**TO BE DONE**
Reproduce each line of the listing exactly.
══════
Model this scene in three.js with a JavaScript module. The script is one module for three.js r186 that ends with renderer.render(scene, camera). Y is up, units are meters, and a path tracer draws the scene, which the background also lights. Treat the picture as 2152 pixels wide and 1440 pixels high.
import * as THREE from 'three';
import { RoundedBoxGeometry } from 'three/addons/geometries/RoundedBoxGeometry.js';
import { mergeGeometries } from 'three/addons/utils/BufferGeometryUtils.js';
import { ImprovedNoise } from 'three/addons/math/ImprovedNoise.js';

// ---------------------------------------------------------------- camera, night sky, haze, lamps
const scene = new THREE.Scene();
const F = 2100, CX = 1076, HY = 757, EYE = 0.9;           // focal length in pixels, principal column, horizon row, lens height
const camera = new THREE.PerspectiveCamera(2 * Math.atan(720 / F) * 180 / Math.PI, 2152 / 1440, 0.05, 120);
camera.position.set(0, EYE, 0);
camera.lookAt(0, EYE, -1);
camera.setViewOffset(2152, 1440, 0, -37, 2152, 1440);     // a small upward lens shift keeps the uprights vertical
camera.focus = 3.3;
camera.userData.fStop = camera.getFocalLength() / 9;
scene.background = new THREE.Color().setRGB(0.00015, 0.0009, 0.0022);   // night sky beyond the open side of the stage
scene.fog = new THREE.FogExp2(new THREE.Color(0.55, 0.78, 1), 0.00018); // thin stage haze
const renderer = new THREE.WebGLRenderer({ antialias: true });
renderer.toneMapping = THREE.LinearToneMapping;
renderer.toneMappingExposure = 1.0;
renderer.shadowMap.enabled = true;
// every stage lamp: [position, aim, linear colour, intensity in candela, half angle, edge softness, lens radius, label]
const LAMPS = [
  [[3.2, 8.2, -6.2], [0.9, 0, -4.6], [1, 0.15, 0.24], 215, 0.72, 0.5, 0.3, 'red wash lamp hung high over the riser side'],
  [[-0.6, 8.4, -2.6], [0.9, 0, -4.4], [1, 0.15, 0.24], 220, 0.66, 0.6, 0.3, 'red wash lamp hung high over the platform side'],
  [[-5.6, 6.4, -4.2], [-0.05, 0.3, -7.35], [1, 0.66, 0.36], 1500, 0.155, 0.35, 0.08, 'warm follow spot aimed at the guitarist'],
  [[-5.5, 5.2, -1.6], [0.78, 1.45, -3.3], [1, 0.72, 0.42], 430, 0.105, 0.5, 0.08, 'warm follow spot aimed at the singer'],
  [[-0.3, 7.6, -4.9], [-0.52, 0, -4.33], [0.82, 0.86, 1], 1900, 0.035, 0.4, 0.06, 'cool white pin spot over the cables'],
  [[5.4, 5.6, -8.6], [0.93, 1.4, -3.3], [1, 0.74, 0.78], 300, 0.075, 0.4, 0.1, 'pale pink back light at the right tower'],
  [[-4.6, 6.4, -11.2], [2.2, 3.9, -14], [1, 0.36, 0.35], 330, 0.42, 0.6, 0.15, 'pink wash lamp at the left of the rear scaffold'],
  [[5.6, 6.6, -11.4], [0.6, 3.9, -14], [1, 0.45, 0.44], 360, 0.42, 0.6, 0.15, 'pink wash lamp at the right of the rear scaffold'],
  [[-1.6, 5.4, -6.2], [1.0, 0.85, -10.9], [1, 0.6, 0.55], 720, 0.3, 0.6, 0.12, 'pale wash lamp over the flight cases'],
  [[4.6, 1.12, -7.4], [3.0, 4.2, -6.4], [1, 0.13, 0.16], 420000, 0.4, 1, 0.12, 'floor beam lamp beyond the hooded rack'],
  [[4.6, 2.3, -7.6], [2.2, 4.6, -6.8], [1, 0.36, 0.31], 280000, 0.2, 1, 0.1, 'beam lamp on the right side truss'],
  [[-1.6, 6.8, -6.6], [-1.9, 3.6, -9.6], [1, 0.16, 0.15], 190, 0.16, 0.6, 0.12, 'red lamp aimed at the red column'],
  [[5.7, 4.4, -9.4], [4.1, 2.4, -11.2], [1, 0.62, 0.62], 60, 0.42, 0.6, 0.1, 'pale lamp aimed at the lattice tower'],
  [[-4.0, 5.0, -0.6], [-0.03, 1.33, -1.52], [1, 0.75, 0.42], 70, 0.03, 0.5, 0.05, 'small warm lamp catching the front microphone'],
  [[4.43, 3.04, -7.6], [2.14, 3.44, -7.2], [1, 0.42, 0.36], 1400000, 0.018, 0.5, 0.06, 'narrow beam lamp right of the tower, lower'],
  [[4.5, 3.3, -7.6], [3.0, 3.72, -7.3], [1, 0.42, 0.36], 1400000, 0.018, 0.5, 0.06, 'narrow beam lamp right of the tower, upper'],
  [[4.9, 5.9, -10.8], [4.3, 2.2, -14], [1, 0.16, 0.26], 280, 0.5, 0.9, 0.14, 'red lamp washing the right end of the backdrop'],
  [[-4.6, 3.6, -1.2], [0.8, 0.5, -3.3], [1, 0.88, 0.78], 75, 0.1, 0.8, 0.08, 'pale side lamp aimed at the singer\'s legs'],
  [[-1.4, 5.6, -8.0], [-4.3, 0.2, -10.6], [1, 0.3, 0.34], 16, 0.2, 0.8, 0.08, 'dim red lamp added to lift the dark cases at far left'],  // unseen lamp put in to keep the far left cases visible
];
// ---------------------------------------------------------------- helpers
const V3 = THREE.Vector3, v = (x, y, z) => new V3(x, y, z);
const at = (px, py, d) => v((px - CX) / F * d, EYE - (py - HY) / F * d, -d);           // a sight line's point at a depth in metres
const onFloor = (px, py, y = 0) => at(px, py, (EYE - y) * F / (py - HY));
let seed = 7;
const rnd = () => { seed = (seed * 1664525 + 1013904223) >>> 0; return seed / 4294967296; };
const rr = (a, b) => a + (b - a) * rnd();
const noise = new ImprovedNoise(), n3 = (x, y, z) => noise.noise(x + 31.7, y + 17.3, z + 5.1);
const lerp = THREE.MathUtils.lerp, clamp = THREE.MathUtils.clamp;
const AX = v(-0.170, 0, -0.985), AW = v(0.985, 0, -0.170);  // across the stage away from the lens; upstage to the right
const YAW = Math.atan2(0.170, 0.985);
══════
**TASK ANSWER**
Model this scene in three.js with a JavaScript module. The script is one module for three.js r186 that ends with renderer.render(scene, camera). Y is up, units are meters, and a path tracer draws the scene, which the background also lights. Treat the picture as 2152 pixels wide and 1440 pixels high.
import * as THREE from 'three';
import { RoundedBoxGeometry } from 'three/addons/geometries/RoundedBoxGeometry.js';
import { mergeGeometries } from 'three/addons/utils/BufferGeometryUtils.js';
import { ImprovedNoise } from 'three/addons/math/ImprovedNoise.js';

// ---------------------------------------------------------------- camera, night sky, haze, lamps
const scene = new THREE.Scene();
const F = 2100, CX = 1076, HY = 757, EYE = 0.9;           // focal length in pixels, principal column, horizon row, lens height
const camera = new THREE.PerspectiveCamera(2 * Math.atan(720 / F) * 180 / Math.PI, 2152 / 1440, 0.05, 120);
camera.position.set(0, EYE, 0);
camera.lookAt(0, EYE, -1);
camera.setViewOffset(2152, 1440, 0, -37, 2152, 1440);     // a small upward lens shift keeps the uprights vertical
camera.focus = 3.3;
camera.userData.fStop = camera.getFocalLength() / 9;
scene.background = new THREE.Color().setRGB(0.00015, 0.0009, 0.0022);   // night sky beyond the open side of the stage
scene.fog = new THREE.FogExp2(new THREE.Color(0.55, 0.78, 1), 0.00018); // thin stage haze
const renderer = new THREE.WebGLRenderer({ antialias: true });
renderer.toneMapping = THREE.LinearToneMapping;
renderer.toneMappingExposure = 1.0;
renderer.shadowMap.enabled = true;
// every stage lamp: [position, aim, linear colour, intensity in candela, half angle, edge softness, lens radius, label]
const LAMPS = [
  [[3.2, 8.2, -6.2], [0.9, 0, -4.6], [1, 0.15, 0.24], 215, 0.72, 0.5, 0.3, 'red wash lamp hung high over the riser side'],
  [[-0.6, 8.4, -2.6], [0.9, 0, -4.4], [1, 0.15, 0.24], 220, 0.66, 0.6, 0.3, 'red wash lamp hung high over the platform side'],
  [[-5.6, 6.4, -4.2], [-0.05, 0.3, -7.35], [1, 0.66, 0.36], 1500, 0.155, 0.35, 0.08, 'warm follow spot aimed at the guitarist'],
  [[-5.5, 5.2, -1.6], [0.78, 1.45, -3.3], [1, 0.72, 0.42], 430, 0.105, 0.5, 0.08, 'warm follow spot aimed at the singer'],
  [[-0.3, 7.6, -4.9], [-0.52, 0, -4.33], [0.82, 0.86, 1], 1900, 0.035, 0.4, 0.06, 'cool white pin spot over the cables'],
  [[5.4, 5.6, -8.6], [0.93, 1.4, -3.3], [1, 0.74, 0.78], 300, 0.075, 0.4, 0.1, 'pale pink back light at the right tower'],
  [[-4.6, 6.4, -11.2], [2.2, 3.9, -14], [1, 0.36, 0.35], 330, 0.42, 0.6, 0.15, 'pink wash lamp at the left of the rear scaffold'],
  [[5.6, 6.6, -11.4], [0.6, 3.9, -14], [1, 0.45, 0.44], 360, 0.42, 0.6, 0.15, 'pink wash lamp at the right of the rear scaffold'],
  [[-1.6, 5.4, -6.2], [1.0, 0.85, -10.9], [1, 0.6, 0.55], 720, 0.3, 0.6, 0.12, 'pale wash lamp over the flight cases'],
  [[4.6, 1.12, -7.4], [3.0, 4.2, -6.4], [1, 0.13, 0.16], 420000, 0.4, 1, 0.12, 'floor beam lamp beyond the hooded rack'],
  [[4.6, 2.3, -7.6], [2.2, 4.6, -6.8], [1, 0.36, 0.31], 280000, 0.2, 1, 0.1, 'beam lamp on the right side truss'],
  [[-1.6, 6.8, -6.6], [-1.9, 3.6, -9.6], [1, 0.16, 0.15], 190, 0.16, 0.6, 0.12, 'red lamp aimed at the red column'],
  [[5.7, 4.4, -9.4], [4.1, 2.4, -11.2], [1, 0.62, 0.62], 60, 0.42, 0.6, 0.1, 'pale lamp aimed at the lattice tower'],
  [[-4.0, 5.0, -0.6], [-0.03, 1.33, -1.52], [1, 0.75, 0.42], 70, 0.03, 0.5, 0.05, 'small warm lamp catching the front microphone'],
  [[4.43, 3.04, -7.6], [2.14, 3.44, -7.2], [1, 0.42, 0.36], 1400000, 0.018, 0.5, 0.06, 'narrow beam lamp right of the tower, lower'],
  [[4.5, 3.3, -7.6], [3.0, 3.72, -7.3], [1, 0.42, 0.36], 1400000, 0.018, 0.5, 0.06, 'narrow beam lamp right of the tower, upper'],
  [[4.9, 5.9, -10.8], [4.3, 2.2, -14], [1, 0.16, 0.26], 280, 0.5, 0.9, 0.14, 'red lamp washing the right end of the backdrop'],
  [[-4.6, 3.6, -1.2], [0.8, 0.5, -3.3], [1, 0.88, 0.78], 75, 0.1, 0.8, 0.08, 'pale side lamp aimed at the singer\'s legs'],
  [[-1.4, 5.6, -8.0], [-4.3, 0.2, -10.6], [1, 0.3, 0.34], 16, 0.2, 0.8, 0.08, 'dim red lamp added to lift the dark cases at far left'],  // unseen lamp put in to keep the far left cases visible
];
// ---------------------------------------------------------------- helpers
const V3 = THREE.Vector3, v = (x, y, z) => new V3(x, y, z);
const at = (px, py, d) => v((px - CX) / F * d, EYE - (py - HY) / F * d, -d);           // a sight line's point at a depth in metres
const onFloor = (px, py, y = 0) => at(px, py, (EYE - y) * F / (py - HY));
let seed = 7;
const rnd = () => { seed = (seed * 1664525 + 1013904223) >>> 0; return seed / 4294967296; };
const rr = (a, b) => a + (b - a) * rnd();
const noise = new ImprovedNoise(), n3 = (x, y, z) => noise.noise(x + 31.7, y + 17.3, z + 5.1);
const lerp = THREE.MathUtils.lerp, clamp = THREE.MathUtils.clamp;
const AX = v(-0.170, 0, -0.985), AW = v(0.985, 0, -0.170);  // across the stage away from the lens; upstage to the right
const YAW = Math.atan2(0.170, 0.985);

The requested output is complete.